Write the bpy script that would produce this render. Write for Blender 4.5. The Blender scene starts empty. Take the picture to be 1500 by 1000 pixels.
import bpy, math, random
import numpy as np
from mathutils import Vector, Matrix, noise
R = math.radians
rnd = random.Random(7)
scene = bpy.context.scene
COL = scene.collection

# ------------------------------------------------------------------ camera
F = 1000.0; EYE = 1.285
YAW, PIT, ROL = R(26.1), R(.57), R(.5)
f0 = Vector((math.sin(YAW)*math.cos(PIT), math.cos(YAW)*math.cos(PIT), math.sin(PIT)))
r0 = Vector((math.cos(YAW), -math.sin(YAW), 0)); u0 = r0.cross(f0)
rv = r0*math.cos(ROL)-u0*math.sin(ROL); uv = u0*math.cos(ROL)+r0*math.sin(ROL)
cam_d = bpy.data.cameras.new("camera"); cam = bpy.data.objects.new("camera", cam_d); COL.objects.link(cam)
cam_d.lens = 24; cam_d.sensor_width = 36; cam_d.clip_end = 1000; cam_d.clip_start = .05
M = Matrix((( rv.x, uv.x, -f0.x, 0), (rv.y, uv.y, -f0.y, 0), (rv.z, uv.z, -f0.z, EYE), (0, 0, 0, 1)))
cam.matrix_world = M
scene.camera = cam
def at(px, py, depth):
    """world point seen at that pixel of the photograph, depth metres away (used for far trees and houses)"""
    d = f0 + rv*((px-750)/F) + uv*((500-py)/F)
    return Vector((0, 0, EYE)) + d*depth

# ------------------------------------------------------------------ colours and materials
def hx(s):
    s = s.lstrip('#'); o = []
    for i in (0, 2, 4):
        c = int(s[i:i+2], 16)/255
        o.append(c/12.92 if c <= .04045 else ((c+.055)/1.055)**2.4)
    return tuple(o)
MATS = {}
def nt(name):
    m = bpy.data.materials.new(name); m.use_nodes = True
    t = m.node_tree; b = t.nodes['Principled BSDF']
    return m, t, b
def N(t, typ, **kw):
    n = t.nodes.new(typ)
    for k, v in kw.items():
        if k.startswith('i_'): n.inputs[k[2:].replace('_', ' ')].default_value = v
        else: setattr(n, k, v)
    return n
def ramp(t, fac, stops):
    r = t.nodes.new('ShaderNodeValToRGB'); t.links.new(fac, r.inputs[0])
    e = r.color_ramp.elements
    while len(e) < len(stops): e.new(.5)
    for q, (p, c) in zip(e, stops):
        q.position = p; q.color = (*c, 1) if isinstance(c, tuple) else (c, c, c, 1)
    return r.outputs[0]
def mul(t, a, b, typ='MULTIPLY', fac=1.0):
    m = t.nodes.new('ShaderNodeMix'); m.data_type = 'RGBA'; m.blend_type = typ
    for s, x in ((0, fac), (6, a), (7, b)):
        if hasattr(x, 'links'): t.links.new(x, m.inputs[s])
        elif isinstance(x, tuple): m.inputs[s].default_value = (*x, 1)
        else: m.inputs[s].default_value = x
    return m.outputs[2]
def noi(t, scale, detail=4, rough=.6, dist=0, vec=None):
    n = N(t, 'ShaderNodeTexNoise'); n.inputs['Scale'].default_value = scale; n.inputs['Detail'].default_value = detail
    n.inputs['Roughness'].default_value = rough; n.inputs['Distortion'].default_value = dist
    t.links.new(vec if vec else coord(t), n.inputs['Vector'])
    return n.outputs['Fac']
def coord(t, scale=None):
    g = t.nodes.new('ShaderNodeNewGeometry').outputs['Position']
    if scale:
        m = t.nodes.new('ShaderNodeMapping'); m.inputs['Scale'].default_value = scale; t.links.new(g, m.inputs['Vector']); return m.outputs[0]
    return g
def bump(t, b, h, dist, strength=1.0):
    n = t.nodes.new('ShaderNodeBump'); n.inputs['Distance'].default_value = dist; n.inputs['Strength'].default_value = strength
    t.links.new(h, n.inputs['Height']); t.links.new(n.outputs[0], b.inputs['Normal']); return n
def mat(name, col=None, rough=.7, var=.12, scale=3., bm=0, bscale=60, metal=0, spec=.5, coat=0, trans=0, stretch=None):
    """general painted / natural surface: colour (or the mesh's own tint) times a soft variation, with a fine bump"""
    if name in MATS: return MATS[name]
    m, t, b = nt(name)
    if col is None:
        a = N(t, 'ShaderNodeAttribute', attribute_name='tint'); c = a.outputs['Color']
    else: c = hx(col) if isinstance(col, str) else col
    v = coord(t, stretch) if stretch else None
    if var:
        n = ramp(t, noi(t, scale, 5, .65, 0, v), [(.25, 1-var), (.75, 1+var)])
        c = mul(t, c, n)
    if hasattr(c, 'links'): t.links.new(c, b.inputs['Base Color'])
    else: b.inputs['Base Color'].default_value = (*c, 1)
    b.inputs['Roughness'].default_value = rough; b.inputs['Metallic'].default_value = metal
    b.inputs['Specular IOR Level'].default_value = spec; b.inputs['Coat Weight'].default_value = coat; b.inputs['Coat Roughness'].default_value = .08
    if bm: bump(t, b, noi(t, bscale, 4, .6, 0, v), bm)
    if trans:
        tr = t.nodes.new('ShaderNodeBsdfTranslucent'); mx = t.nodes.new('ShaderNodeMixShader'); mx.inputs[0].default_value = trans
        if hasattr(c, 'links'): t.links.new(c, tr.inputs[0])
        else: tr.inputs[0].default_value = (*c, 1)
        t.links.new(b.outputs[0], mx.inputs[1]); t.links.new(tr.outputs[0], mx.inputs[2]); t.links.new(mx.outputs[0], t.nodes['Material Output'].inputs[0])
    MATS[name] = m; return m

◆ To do
Emit, unaltered, the lines from the top of the listing down through the line that holds "COL = scene.collection"; emit nothing else.

◆ Correct response
Write the bpy script that would produce this render. Write for Blender 4.5. The Blender scene starts empty. Take the picture to be 1500 by 1000 pixels.
import bpy, math, random
import numpy as np
from mathutils import Vector, Matrix, noise
R = math.radians
rnd = random.Random(7)
scene = bpy.context.scene
COL = scene.collection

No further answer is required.